Tuesday [March 19], Concord elects a School Committee. How will we choose?

This past year, difficulties unfurled in Concord's schools – a system that spends 70 percent of Concord's taxes.

  • Most seriously, widespread distrust of management, across the system, surprised many in Concord – and is unprecedented.
  • The new high school construction process was, according to those responsible, "broken" – so much, that the state stopped that process for months.
  • Decision-making about our school bus system proved also to be broken - so much, that Town Meeting had to act last April.
  • (Details, for those unfamiliar, are at this "File Access" link, also in the nav to the left.)

Will we see change - by the choices we each make at the polls Tuesday?

The School Committee, by law, has complete authority over the school system – not anyone else, nor any other government body, only the SC. So, in fact our individual votes Tuesday, for School Committee, are the only opportunity – to mandate change for the better, in Concord's schools.

How do we make our choice, when we vote? There are four candidates – for just two seats on the Committee. All are mothers with children in the schools, all with presentable backgrounds.

We suggest posing three questions to yourself, as you choose:

1 – Which pair of candidates has spoken for a new day, in Concord's school governance? Not just offered to 'smooth' the atmosphere.

2 – Which pair of candidates has offered a renewed standard for the School Committee? Listening to, and considering – genuinely – all points of view? An open school governance process, visible to all in Concord – and so, accountable? Not just more of the same.

3 – Which pair of candidates has demonstrated integrity? In the campaign process, among others? Not negative campaigning to try to tear down another candidate – rather than underpin a productive dialog, when problems in Concord's schools most need that quality exchange.

Generally – with answers to these three questions in hand – which pair of candidates will, most of all, insure the best for our students, the paramount concern? And retention, and attraction, of the best teachers, for the long term in Concord?

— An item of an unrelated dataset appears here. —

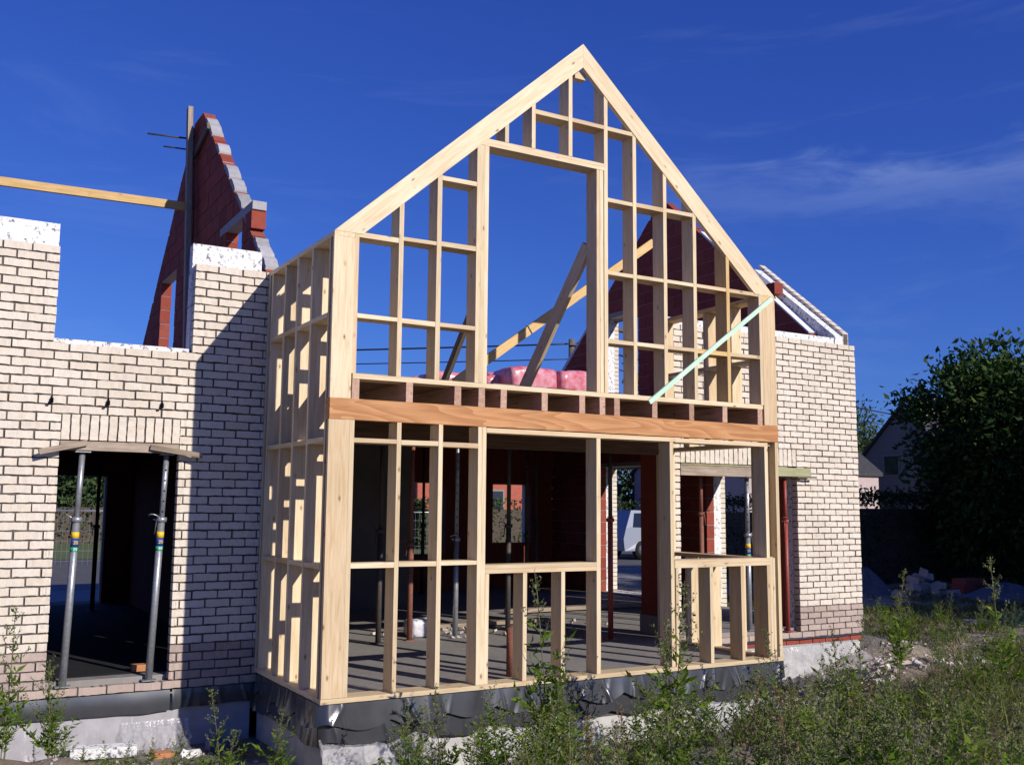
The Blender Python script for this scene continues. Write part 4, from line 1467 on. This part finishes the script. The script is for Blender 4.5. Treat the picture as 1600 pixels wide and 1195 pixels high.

Bill Plummer (via the Concord list):

Excellent editorial! It is fair and balanced, but clearly states the options we have for thirteen hours today.

The polls have just opened!

This year our votes will be especially important. The two new School Committee members we elect will be voting on the next extension of the School Superintendent's contract. As the Concord Journal said last week, many of our best teachers are polishing their resumes and may be lost.

We have four candidates with fine paper qualifications.

But we can evaluate them by the work they have done over the past year to understand and help deal with the many difficult problems in our school governance, beginning with the covert and unwise attempt to outsource school busing.

And we can evaluate our candidates by the named supporters they have listed in their Concord Journal ads this week. If we keep managing the schools the same way we can't expect an improvement.

Please join me in putting the needs of our students ahead of the other priorities we have been experiencing.